Иной склонен был думать, что успех писателю принесла сама тема — острая и новая, и ещё что Солженицыну ничего не стоило написать свою повесть, потому что Иван Денисович — это он самый и есть — просто сел за стол да записал бесхитростно историю одного своего дня. Мнение лестное для автора, до такой степени слившегося в нашем сознании с героем, но наивное и несправедливое. Правдиво рассказать о жизни заключённых в лагере ничуть не проще, чем написать, скажем, о буднях войны, о стройке или колхозе. Дело здесь не в теме, а в таланте, то есть в чувстве правды автора и умении нам эту правду передать. Что же касается простодушной догадки, что сам Солженицын и есть Иван Денисович, оттого и авторская задача его была легка, то последние рассказы многим помогли разубедиться в этом. Подобно автору «Мадам Бовари», говорившему «Эмма — это я», Солженицын мог бы сказать о себе, что он — это и старуха Матрёна, и молоденький лейтенант Зотов, и партийный работник Грачиков, то есть все те лица, которые изображены в его рассказах с такой высокой объективностью и знанием человеческого сердца, но в которых вовсе не растворяется без остатка личность писателя.

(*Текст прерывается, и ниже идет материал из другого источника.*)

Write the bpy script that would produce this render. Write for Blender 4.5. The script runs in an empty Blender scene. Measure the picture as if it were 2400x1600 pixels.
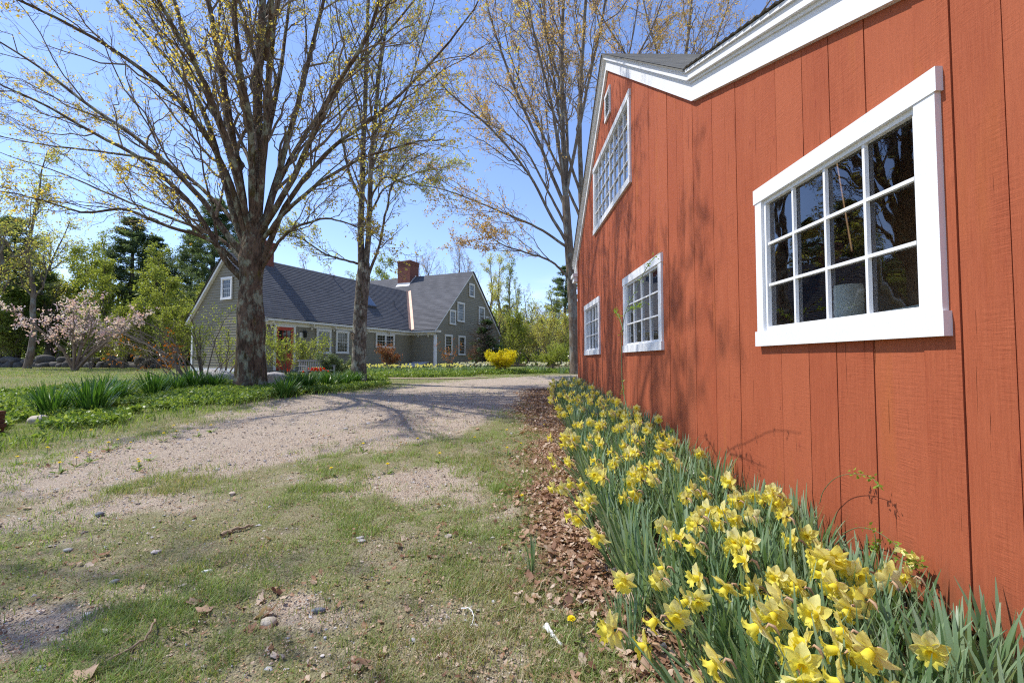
import bpy, math
import numpy as np
rng = np.random.default_rng(11)
U = rng.uniform
C = bpy.context.scene.collection
CAMH = 1.38
F, PIT, YAW = 1075.0, math.atan(44 / 1075.0), math.radians(.43)
S_ = 2400 / 2352.0
nrm = lambda a: a / np.maximum(np.linalg.norm(a, axis=-1, keepdims=True), 1e-9)
V3 = lambda *a: np.array(a, float)

# ------------------------------------------------------------------ survey of the site
def ray(x, y):
    c = ((x - 1200) / F, 1.0, (800 - y) / F)
    Y = c[1] * math.cos(PIT) - c[2] * math.sin(PIT); Z = c[1] * math.sin(PIT) + c[2] * math.cos(PIT)
    return V3(c[0] * math.cos(YAW) + Y * math.sin(YAW), -c[0] * math.sin(YAW) + Y * math.cos(YAW), Z)
def at(x, y, d):
    r = ray(x * S_, y * S_); r = r * d / r[1]; r[2] += CAMH; return r

def vnoise(x, y, z=0.0, seed=0):
    x, y, z = np.broadcast_arrays(np.asarray(x, float), np.asarray(y, float), np.asarray(z, float))
    xi, yi, zi = np.floor(x).astype(np.int64), np.floor(y).astype(np.int64), np.floor(z).astype(np.int64)
    fx, fy, fz = x - xi, y - yi, z - zi
    fx, fy, fz = [f * f * (3 - 2 * f) for f in (fx, fy, fz)]
    def h(a, b, c):
        n = (a * 374761393 + b * 668265263 + c * 2147483647 + seed * 974634777) & 0xffffffff
        n = ((n ^ (n >> 13)) * 1274126177) & 0xffffffff
        return ((n ^ (n >> 16)) & 0xffff) / 65535.0
    r = 0
    for a in (0, 1):
        for b in (0, 1):
            for c in (0, 1):
                w = (fx if a else 1 - fx) * (fy if b else 1 - fy) * (fz if c else 1 - fz)
                r = r + w * h(xi + a, yi + b, zi + c)
    return r
def fbm(x, y, seed=0, o=4):
    r, a, t = 0, .5, 0
    for k in range(o):
        r = r + a * vnoise(np.asarray(x) * 2 ** k, np.asarray(y) * 2 ** k, 0, seed + k); t += a; a *= .5
    return r / t

_gy = np.linspace(-10, 420, 4301)
_gp = np.interp(_gy, [-10, 1.5, 12.5, 15, 20, 26, 32, 60, 140, 420], [0, 0, .51, .62, .78, .88, .92, 1.1, 2.0, 5])
_gp = np.convolve(np.pad(_gp, 10, 'edge'), np.ones(21) / 21, 'valid')
def gz(x, y):
    x = np.asarray(x, float); y = np.asarray(y, float)
    z = np.interp(y, _gy, _gp) + .05 * (fbm(x * .35, y * .35, 3, 3) - .5)
    return z + .10 * np.exp(-((x + 8) ** 2 / 12 + (y - 11.5) ** 2 / 14)) * 1.0
def ground_at(x, y):
    r = ray(x * S_, y * S_); d = 5.0
    for _ in range(60):
        p = r * d / r[1]
        tgt = (float(gz(p[0], p[1])) - CAMH) / r[2] * r[1]
        d = d + .5 * (min(max(tgt, .5), 200) - d)
    p = r * d / r[1]; return V3(p[0], p[1], float(gz(p[0], p[1])))

# ------------------------------------------------------------------ mesh collector
class MB:
    def __init__(s): s.V = []; s.F = {}; s.R = []; s.W = []; s.n = 0; s.sm = True
    def add(s, V, Fc, r=.5, uv=None):
        V = np.asarray(V, float).reshape(-1, 3); Fc = np.asarray(Fc, int)
        s.V.append(V); s.F.setdefault(Fc.shape[1], []).append(Fc + s.n)
        s.R.append(np.broadcast_to(np.asarray(r, float), (len(V),)))
        s.W.append(np.zeros((len(V), 3)) if uv is None else np.asarray(uv, float).reshape(-1, 3))
        s.n += len(V); return s
    def box(s, lo, hi, r=.5):
        a, b, c = lo; d, e, f = hi
        V = [(a,b,c),(d,b,c),(d,e,c),(a,e,c),(a,b,f),(d,b,f),(d,e,f),(a,e,f)]
        return s.add(V, [(0,3,2,1),(4,5,6,7),(0,1,5,4),(1,2,6,5),(2,3,7,6),(3,0,4,7)], r)
    def bar(s, p, q, A, B, r=.5):
        p, q, A, B = [np.asarray(k, float) for k in (p, q, A, B)]
        V = [p, p + A, p + A + B, p + B, q, q + A, q + A + B, q + B]
        return s.add(V, [(0,1,2,3),(7,6,5,4),(0,4,5,1),(1,5,6,2),(2,6,7,3),(3,7,4,0)], r)
    def poly(s, pts, r=.5): return s.add(pts, [list(range(len(pts)))], r)
    def tube(s, P, R, sides=6, r=.5): return s.tubes(np.asarray(P, float)[None], np.asarray(R, float)[None], sides, r, cap=True)
    def tubes(s, P, R, sides=4, r=.5, cap=False):
        N, K = R.shape
        if N == 0: return s
        T = np.gradient(P, axis=1) if K > 2 else np.repeat((P[:, 1:] - P[:, :1]), 2, 1)
        T = nrm(T); D = nrm(P[:, -1] - P[:, 0])
        ref = np.where(np.abs(D[:, 2:3]) > .75, V3(1, 0, 0), V3(0, 0, 1))
        n1 = nrm(np.cross(T, np.broadcast_to(ref[:, None], T.shape))); n2 = np.cross(T, n1)
        a = np.arange(sides) * 2 * math.pi / sides
        V = P[:, :, None] + R[:, :, None, None] * (n1[:, :, None] * np.cos(a)[:, None] + n2[:, :, None] * np.sin(a)[:, None])
        i = np.arange(N)[:, None, None] * K * sides; k = np.arange(K - 1)[None, :, None] * sides; j = np.arange(sides)[None, None]
        j2 = (j + 1) % sides
        Fc = np.stack([i + k + j, i + k + sides + j, i + k + sides + j2, i + k + j2], -1).reshape(-1, 4)
        rr = np.broadcast_to(np.asarray(r, float).reshape(-1, 1), (N, K * sides)).reshape(-1) if np.ndim(r) else r
        s.add(V, Fc, rr)
        if cap: s.add(V[:, -1].reshape(-1, 3), [list(range(sides))[::-1]], .5)
        return s
    def build(s, name, mats, parent=None, smooth=None, o=None):
        me = bpy.data.meshes.new(name)
        V = np.concatenate(s.V) if s.V else np.zeros((0, 3))
        if o is not None: V = V - o
        me.vertices.add(len(V)); me.vertices.foreach_set('co', V.ravel())
        idx, st, c = [], [], 0
        for k, L in s.F.items():
            A = np.concatenate(L); idx.append(A.ravel()); st.append(c + np.arange(len(A)) * k); c += A.size
        idx = np.concatenate(idx); st = np.concatenate(st)
        me.loops.add(len(idx)); me.loops.foreach_set('vertex_index', idx.astype(np.int32))
        me.polygons.add(len(st)); me.polygons.foreach_set('loop_start', st.astype(np.int32))
        if s.sm if smooth is None else smooth: me.polygons.foreach_set('use_smooth', np.ones(len(st), bool))
        else: me.polygons.foreach_set('use_smooth', np.zeros(len(st), bool))
        me.update(calc_edges=True)
        me.attributes.new('rnd', 'FLOAT', 'POINT').data.foreach_set('value', np.concatenate(s.R).astype(np.float32))
        W = np.concatenate(s.W)
        if W.any(): me.attributes.new('suv', 'FLOAT_VECTOR', 'POINT').data.foreach_set('vector', W.ravel().astype(np.float32))
        for m in (mats if isinstance(mats, (list, tuple)) else [mats]): me.materials.append(m)
        ob = bpy.data.objects.new(name, me); C.objects.link(ob)
        if parent is not None: ob.parent = parent
        return ob
def flat(): m = MB(); m.sm = False; return m
def tag(o, label=None, cat=None, group=None, kind=None):
    for k, v in (('label', label), ('category', cat), ('group', group), ('kind', kind)):
        if v: o[k] = v
    return o
def thing(name, label, cat, loc=(0, 0, 0), rz=0, group=None):
    o = bpy.data.objects.new(name, None); C.objects.link(o); o.empty_display_size = .1
    o.location = loc; o.rotation_euler = (0, 0, rz); return tag(o, label, cat, group)
def dup(o, parent=None):
    c = o.copy(); C.objects.link(c)
    if parent is not None: c.parent = parent
    for ch in o.children: dup(ch, c)
    return c

# ------------------------------------------------------------------ materials
class NT:
    def __init__(s, name):
        s.m = bpy.data.materials.new(name); s.m.use_nodes = True; s.t = s.m.node_tree; s.t.nodes.clear()
        s.out = s('OutputMaterial')
    def __call__(s, typ, **kw):
        n = s.t.nodes.new('ShaderNode' + typ)
        for k, v in kw.items():
            if k.startswith('_'): setattr(n, k[1:], v)
            else:
                key = int(k[1:]) if k[0] == 'i' and k[1:].isdigit() else k.replace('__', ' ')
                if isinstance(v, bpy.types.NodeSocket): s.t.links.new(v, n.inputs[key])
                else: n.inputs[key].default_value = v
        return n
    def attr(s, n): return s('Attribute', _attribute_name=n)
    def ramp(s, fac, stops, interp='LINEAR'):
        n = s('ValToRGB', Fac=fac); e = n.color_ramp.elements; n.color_ramp.interpolation = interp
        while len(e) < len(stops): e.new(.5)
        for q, (p, c) in zip(e, stops): q.position = p; q.color = (*c, 1) if len(c) == 3 else c
        return n.outputs['Color']
    def mix(s, f, a, b, t='MIX'):
        n = s('MixRGB', _blend_type=t)
        for k, v in ((0, f), (1, a), (2, b)):
            if isinstance(v, bpy.types.NodeSocket): s.t.links.new(v, n.inputs[k])
            else: n.inputs[k].default_value = v if k == 0 else ((*v, 1) if len(v) == 3 else v)
        return n.outputs[0]
    def math(s, op, a, b=0.0, clamp=False):
        n = s('Math', _operation=op, _use_clamp=clamp)
        for k, v in ((0, a), (1, b)):
            if isinstance(v, bpy.types.NodeSocket): s.t.links.new(v, n.inputs[k])
            else: n.inputs[k].default_value = v
        return n.outputs[0]
    def co(s, scale=(1, 1, 1), attr=None):
        src = s.attr(attr).outputs['Vector'] if attr else s('TexCoord').outputs['Object']
        return s('Mapping', Vector=src, Scale=scale).outputs[0]
    def noise(s, co, sc, det=5, rough=.6): return s('TexNoise', Vector=co, Scale=sc, Detail=det, Roughness=rough).outputs[0]
    def bump(s, h, d, st=1.0): return s('Bump', Height=h, Distance=d, Strength=st).outputs[0]
    def end(s, shader): s.t.links.new(shader, s.out.inputs[0]); return s.m
    def pbr(s, col, rough=.7, nor=None, spec=.3, **kw):
        p = s('BsdfPrincipled', Roughness=rough)
        p.inputs['Specular IOR Level'].default_value = spec
        if isinstance(col, bpy.types.NodeSocket): s.t.links.new(col, p.inputs[0])
        else: p.inputs[0].default_value = (*col, 1)
        if nor is not None: s.t.links.new(nor, p.inputs['Normal'])
        for k, v in kw.items(): p.inputs[k].default_value = v
        return s.end(p.outputs[0])

def plain(name, col, rough=.6, var=.12, sc=6, bump=.002, spec=.3, **kw):
    n = NT(name); co = n.co(); f = n.noise(co, sc); g = n.noise(co, sc * 9)
    a = tuple(c * (1 - var) for c in col); b = tuple(min(1, c * (1 + var)) for c in col)
    c = n.ramp(f, [(.3, a), (.7, b)]); c = n.mix(.3, c, n.ramp(g, [(.3, a), (.7, b)]))
    return n.pbr(c, rough, n.bump(g, bump), spec, **kw)
def leafmat(name, cols, trans=.45, rough=.5, spec=.25):
    n = NT(name); r = n.attr('rnd').outputs['Fac']
    st = [(i / max(1, len(cols) - 1), c) for i, c in enumerate(cols)]
    c = n.ramp(r, st)
    p = n('BsdfPrincipled', Roughness=rough); p.inputs['Specular IOR Level'].default_value = spec
    n.t.links.new(c, p.inputs[0])
    t = n('BsdfTranslucent', Color=n.mix(1.0, c, (1.1, 1.05, .6), 'MULTIPLY'))
    return n.end(n('MixShader', i0=trans, i1=p.outputs[0], i2=t.outputs[0]).outputs[0])
def barkmat(name, dark, light, lich=None, moss=None, amt=.5, sc=1.0, bumpd=.03, dkamt=.3):
    n = NT(name); co = n.co((sc, sc, sc * .22)); iso = n.co((sc, sc, sc * .6))
    a = n.noise(co, 16, 8, .7); v = n('TexVoronoi', Vector=n.co((sc, sc, sc * .16)), Scale=13.0).outputs['Distance']
    h = n.math('ADD', n.math('MULTIPLY', a, .7), n.math('MULTIPLY', v, .5))
    c = n.ramp(h, [(.25, dark), (.62, light)])
    if lich:
        l = n.noise(iso, 2.4, 8, .68); m = n.ramp(l, [(.60 - .16 * amt, (0, 0, 0)), (.68 - .16 * amt, (1, 1, 1))])
        c = n.mix(n.math('MULTIPLY', m, .85), c, n.mix(.5, lich, n.ramp(a, [(.3, tuple(k * .5 for k in lich)), (.7, lich)])))
    if moss:
        l = n.noise(n.co((sc, sc, sc * .35)), 3.3, 6, .65); m = n.ramp(l, [(.56, (0, 0, 0)), (.64, (1, 1, 1))])
        c = n.mix(n.math('MULTIPLY', m, .8), c, moss)
    dk = n.ramp(n.noise(n.co((sc, sc, sc * .5)), 4.2, 6, .7), [(.48, (0, 0, 0)), (.62, (1, 1, 1))])
    c = n.mix(n.math('MULTIPLY', dk, dkamt), c, tuple(k * .55 for k in dark))
    return n.pbr(c, .9, n.bump(h, bumpd, .9), .15)

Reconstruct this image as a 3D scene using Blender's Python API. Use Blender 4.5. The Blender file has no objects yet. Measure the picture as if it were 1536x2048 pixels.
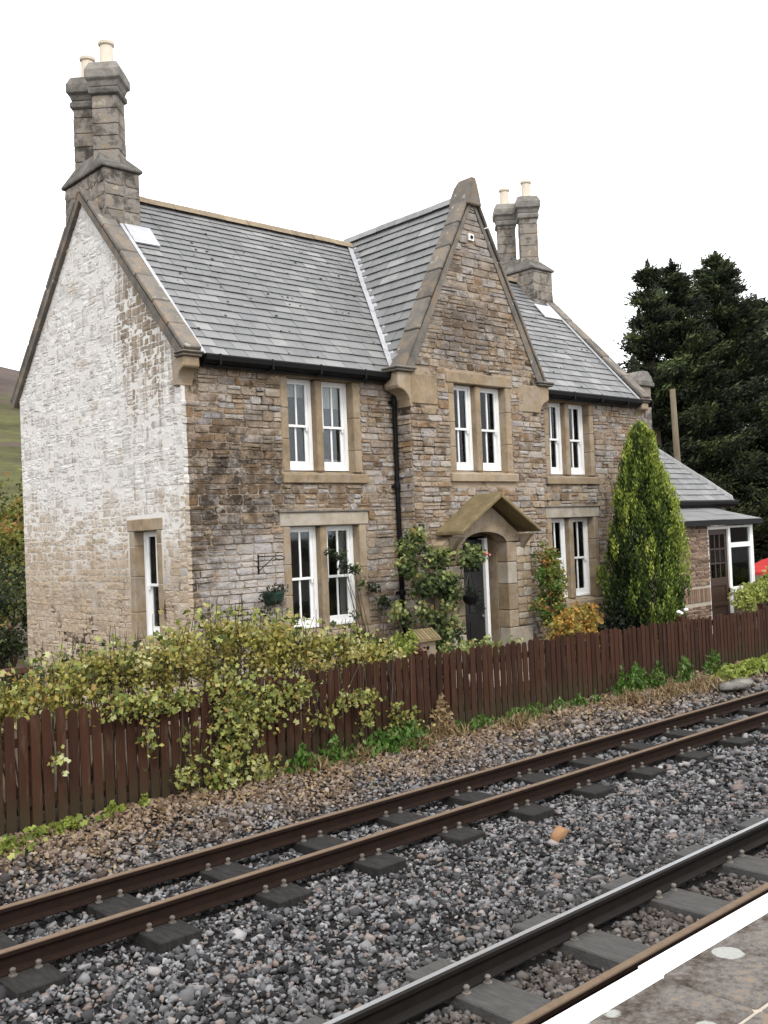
import bpy, math, random
import numpy as np
from mathutils import Vector, Matrix
random.seed(7); RNG = np.random.default_rng(7)
S = bpy.context.scene
# ------------------------------------------------------------ camera, world, sun, exposure
CAM_POS = Vector((0.0, 0.0, 2.55))
cam_d = bpy.data.cameras.new('camera'); cam = bpy.data.objects.new('camera', cam_d)
S.collection.objects.link(cam); S.camera = cam
RX = ((0.7374215, 0.0157971, -0.6752480), (-0.6741180, -0.0451369, -0.7372433), (-0.0421249, 0.9988559, -0.0226358))
cam.matrix_world = Matrix.Translation(CAM_POS) @ Matrix(RX).to_4x4()
cam_d.sensor_fit = 'VERTICAL'; cam_d.sensor_height = 36; cam_d.lens = 35.31
cam_d.clip_start = 0.05; cam_d.clip_end = 6000
S.render.resolution_x = 768; S.render.resolution_y = 1024
S.render.engine = 'CYCLES'
SUN_EL, SUN_AZ = 48, 205          # degrees; azimuth of the sun measured clockwise from +Y
w = bpy.data.worlds.new('World'); S.world = w; w.use_nodes = True
nt = w.node_tree; nt.nodes.clear()
sky = nt.nodes.new('ShaderNodeTexSky'); sky.sky_type = 'NISHITA'; sky.sun_disc = False
sky.sun_elevation = math.radians(SUN_EL); sky.sun_rotation = math.radians(SUN_AZ)
sky.air_density = 1.0; sky.dust_density = 4.0
hs = nt.nodes.new('ShaderNodeHueSaturation'); hs.inputs['Saturation'].default_value = 0.12
mx = nt.nodes.new('ShaderNodeMix'); mx.data_type = 'RGBA'; mx.inputs[0].default_value = 0.85
mx.inputs[7].default_value = (13.5, 13.7, 14.0, 1)      # the even grey-white cloud deck over the sky
bg = nt.nodes.new('ShaderNodeBackground'); bg.inputs['Strength'].default_value = 0.15
wo = nt.nodes.new('ShaderNodeOutputWorld')
nt.links.new(sky.outputs[0], hs.inputs['Color']); nt.links.new(hs.outputs[0], mx.inputs[6])
nt.links.new(mx.outputs[2], bg.inputs['Color']); nt.links.new(bg.outputs[0], wo.inputs[0])
sun_d = bpy.data.lights.new('sun', 'SUN'); sun_d.energy = 1.5; sun_d.angle = math.radians(11); sun_d.color = (1, .96, .9)
sun = bpy.data.objects.new('sun', sun_d); S.collection.objects.link(sun)
a, e = math.radians(SUN_AZ), math.radians(SUN_EL)
sd = Vector((math.sin(a) * math.cos(e), math.cos(a) * math.cos(e), math.sin(e)))
sun.rotation_euler = sd.to_track_quat('Z', 'Y').to_euler(); sun.location = (0, -10, 30)
S.view_settings.view_transform = 'Standard'; S.view_settings.look = 'None'
S.view_settings.exposure = 0.22; S.view_settings.gamma = 1.0; S.view_settings.use_curve_mapping = False
COL = S.collection

# ------------------------------------------------------------ node helper
class NT:
    def __init__(s, name):
        m = bpy.data.materials.new(name); m.use_nodes = True; s.m = m; s.t = m.node_tree
        s.p = s.t.nodes['Principled BSDF']
    def new(s, ty, **k):
        n = s.t.nodes.new(ty)
        for a, b in k.items(): setattr(n, a, b)
        return n
    def put(s, sock, v):
        if hasattr(v, 'is_output'): s.t.links.new(v, sock)
        elif isinstance(v, (tuple, list)) and sock.type == 'RGBA' and len(v) == 3: sock.default_value = (*v, 1)
        else: sock.default_value = v
    def math(s, op, a, b=0.0, clamp=False):
        n = s.new('ShaderNodeMath', operation=op); n.use_clamp = clamp
        s.put(n.inputs[0], a); s.put(n.inputs[1], b); return n.outputs[0]
    def mix(s, f, a, b, mode='MIX'):
        n = s.new('ShaderNodeMix', data_type='RGBA', blend_type=mode)
        s.put(n.inputs[0], f); s.put(n.inputs[6], a); s.put(n.inputs[7], b); return n.outputs[2]
    def pos(s):
        if not hasattr(s, '_p'): s._p = s.new('ShaderNodeNewGeometry').outputs['Position']
        return s._p
    def xyz(s):
        if not hasattr(s, '_x'):
            n = s.new('ShaderNodeSeparateXYZ'); s.put(n.inputs[0], s.pos()); s._x = n.outputs
        return s._x
    def rnd(s):
        if not hasattr(s, '_r'): s._r = s.new('ShaderNodeAttribute', attribute_name='rnd').outputs['Fac']
        return s._r
    def noise(s, scale, detail=4, rough=.55, sc=(1, 1, 1), off=(0, 0, 0), dist=0):
        mp = s.new('ShaderNodeMapping'); mp.inputs['Scale'].default_value = sc; mp.inputs['Location'].default_value = off
        s.put(mp.inputs[0], s.pos())
        n = s.new('ShaderNodeTexNoise'); n.inputs['Scale'].default_value = scale; n.inputs['Detail'].default_value = detail
        n.inputs['Roughness'].default_value = rough; n.inputs['Distortion'].default_value = dist
        s.put(n.inputs['Vector'], mp.outputs[0]); return n.outputs['Fac']
    def voro(s, scale, sc=(1, 1, 1), feature='F1'):
        mp = s.new('ShaderNodeMapping'); mp.inputs['Scale'].default_value = sc; s.put(mp.inputs[0], s.pos())
        n = s.new('ShaderNodeTexVoronoi', feature=feature); n.inputs['Scale'].default_value = scale
        s.put(n.inputs['Vector'], mp.outputs[0]); return n
    def ramp(s, f, stops, interp='LINEAR'):
        n = s.new('ShaderNodeValToRGB'); r = n.color_ramp; r.interpolation = interp
        while len(r.elements) < len(stops): r.elements.new(0.5)
        for el, (p, c) in zip(r.elements, stops):
            el.position = p; el.color = (*c, 1) if isinstance(c, (tuple, list)) else (c, c, c, 1)
        s.put(n.inputs[0], f); return n.outputs[0]
    def step(s, f, lo, hi): return s.ramp(f, [(lo, 0.0), (hi, 1.0)])
    def blob(s, ax, c, r):      # soft ellipse in world space: ax indices, centre, radii -> 1 inside
        tot = None
        for i, cc, rr in zip(ax, c, r):
            d = s.math('DIVIDE', s.math('SUBTRACT', s.xyz()[i], cc), rr); d = s.math('MULTIPLY', d, d)
            tot = d if tot is None else s.math('ADD', tot, d)
        return s.math('SUBTRACT', 1.0, tot, True)
    def bump(s, h, strength=.4, dist=.01):
        n = s.new('ShaderNodeBump'); n.inputs['Strength'].default_value = strength; n.inputs['Distance'].default_value = dist
        s.put(n.inputs['Height'], h); s.put(s.p.inputs['Normal'], n.outputs[0])
    def out(s, col, rough=.8, spec=.3, metal=0.0):
        s.put(s.p.inputs['Base Color'], col); s.put(s.p.inputs['Roughness'], rough)
        s.p.inputs['Specular IOR Level'].default_value = spec; s.p.inputs['Metallic'].default_value = metal
        return s.m
M = {}
def simple(name, c1, c2, scale=6, rough=.7, spec=.3, bump=.3, bscale=40, bdist=.004, rn=.35, metal=0.0, sc=(1, 1, 1)):
    n = NT(name); f = n.noise(scale, 5, .6, sc)
    f = n.math('ADD', n.math('MULTIPLY', f, 1.6 - rn), n.math('MULTIPLY', n.rnd(), rn)); f = n.math('SUBTRACT', f, .3, True)
    n.bump(n.noise(bscale, 4, .6, sc), bump, bdist)
    M[name] = n.out(n.mix(f, c1, c2), rough, spec, metal); return M[name]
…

Художественная смелость Солженицына в его первой повести сказалась уже в том, что он не потворствовал обычным нашим понятиям об украшениях художественности. Он не построил по существу никакого внешнего сюжета, не старался покруче завязать действие и поэффектней развязать его, не подогревал интерес к своему повествованию ухищрениями литературной интриги. Замысел его был строг и прост, почти аскетичен — рассказать час за часом об одном дне одного заключённого, от подъёма и до отбоя. И это была тем большая смелость, что трудно было себе представить, как можно остаться простым, спокойным, естественным, почти обыденным в такой жестокой и трагической теме.

Солженицын разочаровал тех, кто ждал от него рассказа о злодеяниях, пытках, кровавых муках, об эксцессах бесчеловечности в лагере, о мучениках и героях каторги. Странно признаться, но первое впечатление, которое мы испытали, начавши читать повесть, было: и там люди живут. И там работают, спят, едят, ссорятся и мирятся, и там радуются малым радостям, надеются, спорят, бывает, подшучивают друг над другом...

Как нарочно (не сомневаюсь, что нарочно), автор выбрал для рассказа относительно благополучную пору в лагерной судьбе своего героя. Ведь было и так, что на Севере, в Усть-Ижме, куда поначалу попал Иван Денисович, зиму без валенок ходили, есть же совсем было нечего, и «доходил» уже Шухов кровавым поносом. Да и режим там был не в пример суровей. «В усть-ижменском скажешь шепотком, что на воле спичек нет, тебя садят, новую десятку клепают. А здесь кричи с верхних нар что хошь...» Но о той поре жизни Иван Денисович вспоминает вскользь, к случаю и обычно для того только, чтобы подчеркнуть преимущества нынешнего Особлага — «здесь поспокойней, пожалуй».